> Supplied records:

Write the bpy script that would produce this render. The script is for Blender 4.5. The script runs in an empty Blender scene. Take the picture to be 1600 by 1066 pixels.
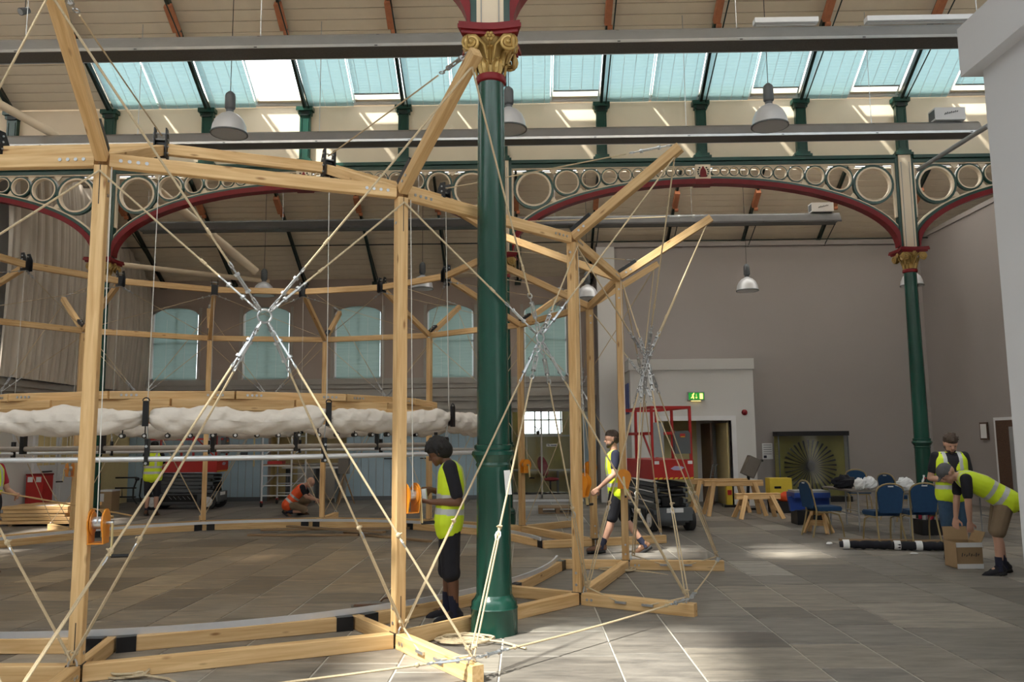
...
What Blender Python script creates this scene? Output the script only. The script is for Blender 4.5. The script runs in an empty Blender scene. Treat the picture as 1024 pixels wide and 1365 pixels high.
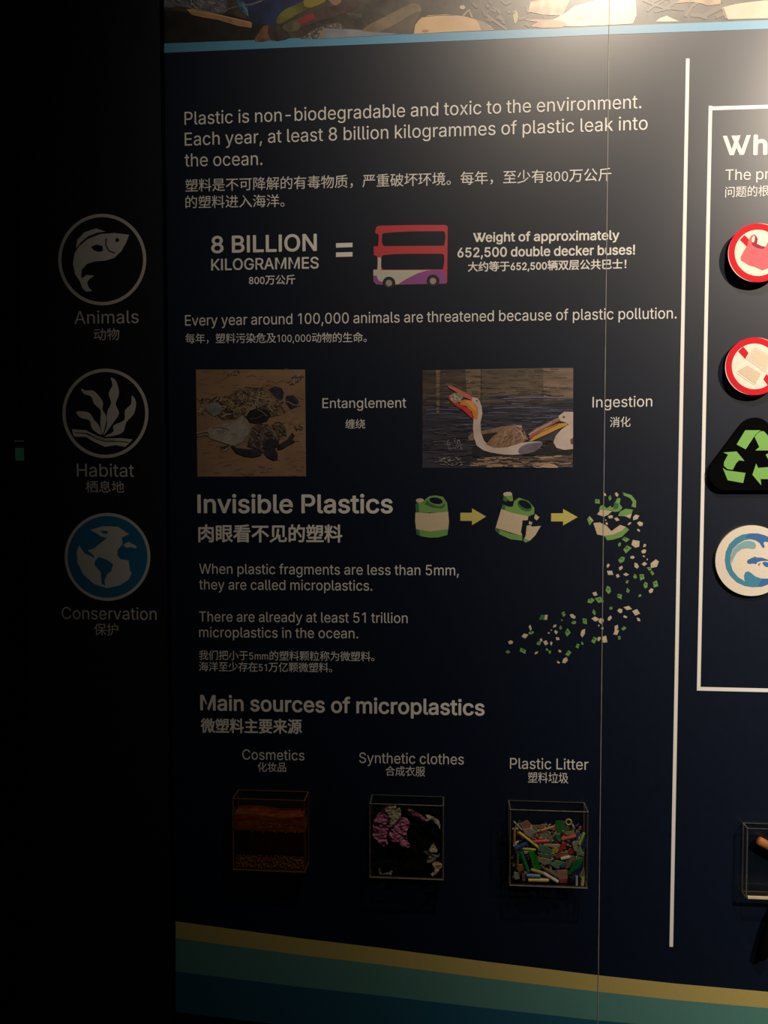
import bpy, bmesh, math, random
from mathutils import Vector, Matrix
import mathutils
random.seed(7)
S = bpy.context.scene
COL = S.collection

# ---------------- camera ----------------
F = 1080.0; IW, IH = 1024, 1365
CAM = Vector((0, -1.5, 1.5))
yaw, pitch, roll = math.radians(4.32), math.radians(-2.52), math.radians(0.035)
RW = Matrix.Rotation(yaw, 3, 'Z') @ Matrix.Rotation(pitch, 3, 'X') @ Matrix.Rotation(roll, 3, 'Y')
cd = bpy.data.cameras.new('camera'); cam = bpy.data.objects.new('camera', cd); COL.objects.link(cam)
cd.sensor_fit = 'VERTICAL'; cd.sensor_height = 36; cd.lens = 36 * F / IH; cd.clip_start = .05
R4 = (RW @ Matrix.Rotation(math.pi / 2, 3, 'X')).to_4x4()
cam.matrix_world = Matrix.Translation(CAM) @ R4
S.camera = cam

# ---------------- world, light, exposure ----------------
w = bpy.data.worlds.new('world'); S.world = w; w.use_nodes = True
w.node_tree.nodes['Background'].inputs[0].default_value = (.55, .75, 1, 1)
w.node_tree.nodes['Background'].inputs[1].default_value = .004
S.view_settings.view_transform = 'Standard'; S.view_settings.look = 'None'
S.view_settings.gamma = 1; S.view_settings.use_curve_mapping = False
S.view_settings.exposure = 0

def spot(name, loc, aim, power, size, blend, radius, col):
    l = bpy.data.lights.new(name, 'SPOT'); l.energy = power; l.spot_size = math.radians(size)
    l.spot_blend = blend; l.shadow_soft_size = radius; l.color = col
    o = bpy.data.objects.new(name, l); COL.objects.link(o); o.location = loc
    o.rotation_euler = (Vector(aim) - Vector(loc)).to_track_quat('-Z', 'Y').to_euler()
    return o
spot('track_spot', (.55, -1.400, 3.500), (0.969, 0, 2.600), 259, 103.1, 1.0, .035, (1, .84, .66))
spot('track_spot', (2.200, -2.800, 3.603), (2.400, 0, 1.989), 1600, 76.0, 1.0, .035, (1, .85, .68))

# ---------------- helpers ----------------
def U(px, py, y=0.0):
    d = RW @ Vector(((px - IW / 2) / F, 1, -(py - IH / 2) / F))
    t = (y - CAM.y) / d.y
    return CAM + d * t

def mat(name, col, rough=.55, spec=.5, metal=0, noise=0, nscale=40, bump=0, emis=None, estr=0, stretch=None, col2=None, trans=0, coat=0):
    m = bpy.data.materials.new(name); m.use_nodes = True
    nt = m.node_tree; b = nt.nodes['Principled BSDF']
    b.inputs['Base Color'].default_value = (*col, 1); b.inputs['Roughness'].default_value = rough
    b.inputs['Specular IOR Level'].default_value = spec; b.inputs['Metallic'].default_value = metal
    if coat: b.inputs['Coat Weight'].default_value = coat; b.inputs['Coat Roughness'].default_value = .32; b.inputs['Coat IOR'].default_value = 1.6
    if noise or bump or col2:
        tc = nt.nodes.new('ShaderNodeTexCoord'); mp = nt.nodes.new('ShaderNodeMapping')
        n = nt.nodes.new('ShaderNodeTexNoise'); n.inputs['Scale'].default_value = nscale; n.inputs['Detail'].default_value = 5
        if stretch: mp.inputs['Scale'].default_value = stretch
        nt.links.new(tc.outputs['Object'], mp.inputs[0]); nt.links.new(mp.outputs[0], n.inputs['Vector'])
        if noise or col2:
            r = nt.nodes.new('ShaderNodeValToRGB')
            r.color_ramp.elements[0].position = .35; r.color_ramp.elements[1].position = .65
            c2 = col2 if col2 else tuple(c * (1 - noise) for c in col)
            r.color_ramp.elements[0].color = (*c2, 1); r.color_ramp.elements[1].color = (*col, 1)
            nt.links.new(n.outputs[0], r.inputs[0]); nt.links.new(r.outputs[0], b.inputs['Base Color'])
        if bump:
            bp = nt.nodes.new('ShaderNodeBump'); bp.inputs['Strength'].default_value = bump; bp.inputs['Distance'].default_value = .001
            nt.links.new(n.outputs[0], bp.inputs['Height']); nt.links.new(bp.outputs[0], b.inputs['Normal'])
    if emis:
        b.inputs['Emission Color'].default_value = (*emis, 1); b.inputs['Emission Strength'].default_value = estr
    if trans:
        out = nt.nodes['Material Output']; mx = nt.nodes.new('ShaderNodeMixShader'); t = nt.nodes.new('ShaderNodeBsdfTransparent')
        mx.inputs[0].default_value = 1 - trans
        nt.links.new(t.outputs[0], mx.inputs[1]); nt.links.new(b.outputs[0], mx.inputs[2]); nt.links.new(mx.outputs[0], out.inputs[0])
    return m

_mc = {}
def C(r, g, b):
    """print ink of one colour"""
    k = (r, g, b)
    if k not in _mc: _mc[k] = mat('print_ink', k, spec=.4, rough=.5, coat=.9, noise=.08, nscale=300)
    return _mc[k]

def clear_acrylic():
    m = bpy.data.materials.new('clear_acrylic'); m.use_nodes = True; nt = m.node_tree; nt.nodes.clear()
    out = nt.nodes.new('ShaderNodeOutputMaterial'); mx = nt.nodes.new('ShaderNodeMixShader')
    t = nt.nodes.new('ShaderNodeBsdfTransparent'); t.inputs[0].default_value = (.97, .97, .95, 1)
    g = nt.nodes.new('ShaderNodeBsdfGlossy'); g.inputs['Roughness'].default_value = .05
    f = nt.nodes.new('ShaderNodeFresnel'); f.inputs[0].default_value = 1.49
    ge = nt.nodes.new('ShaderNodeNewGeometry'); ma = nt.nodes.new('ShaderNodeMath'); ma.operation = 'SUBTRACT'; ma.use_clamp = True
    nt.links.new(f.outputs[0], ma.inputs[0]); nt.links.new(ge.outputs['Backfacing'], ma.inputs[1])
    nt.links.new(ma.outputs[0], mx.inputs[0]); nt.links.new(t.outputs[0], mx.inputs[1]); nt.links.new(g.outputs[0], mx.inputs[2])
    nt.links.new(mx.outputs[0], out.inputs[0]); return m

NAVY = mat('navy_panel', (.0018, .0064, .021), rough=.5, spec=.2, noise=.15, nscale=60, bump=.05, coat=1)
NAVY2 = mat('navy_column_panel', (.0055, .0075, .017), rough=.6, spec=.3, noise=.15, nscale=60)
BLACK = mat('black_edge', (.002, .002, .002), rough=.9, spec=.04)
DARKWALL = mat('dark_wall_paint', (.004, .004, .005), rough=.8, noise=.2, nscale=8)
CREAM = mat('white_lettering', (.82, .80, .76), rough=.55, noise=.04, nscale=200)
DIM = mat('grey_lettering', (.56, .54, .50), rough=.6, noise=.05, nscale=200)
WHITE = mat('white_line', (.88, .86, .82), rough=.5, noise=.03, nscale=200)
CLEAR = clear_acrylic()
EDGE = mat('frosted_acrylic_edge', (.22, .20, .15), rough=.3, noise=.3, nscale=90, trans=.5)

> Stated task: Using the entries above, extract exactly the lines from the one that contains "What Blender Python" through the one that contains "COL = S.collection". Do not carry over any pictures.

> Result:
What Blender Python script creates this scene? Output the script only. The script is for Blender 4.5. The script runs in an empty Blender scene. Treat the picture as 1024 pixels wide and 1365 pixels high.
import bpy, bmesh, math, random
from mathutils import Vector, Matrix
import mathutils
random.seed(7)
S = bpy.context.scene
COL = S.collection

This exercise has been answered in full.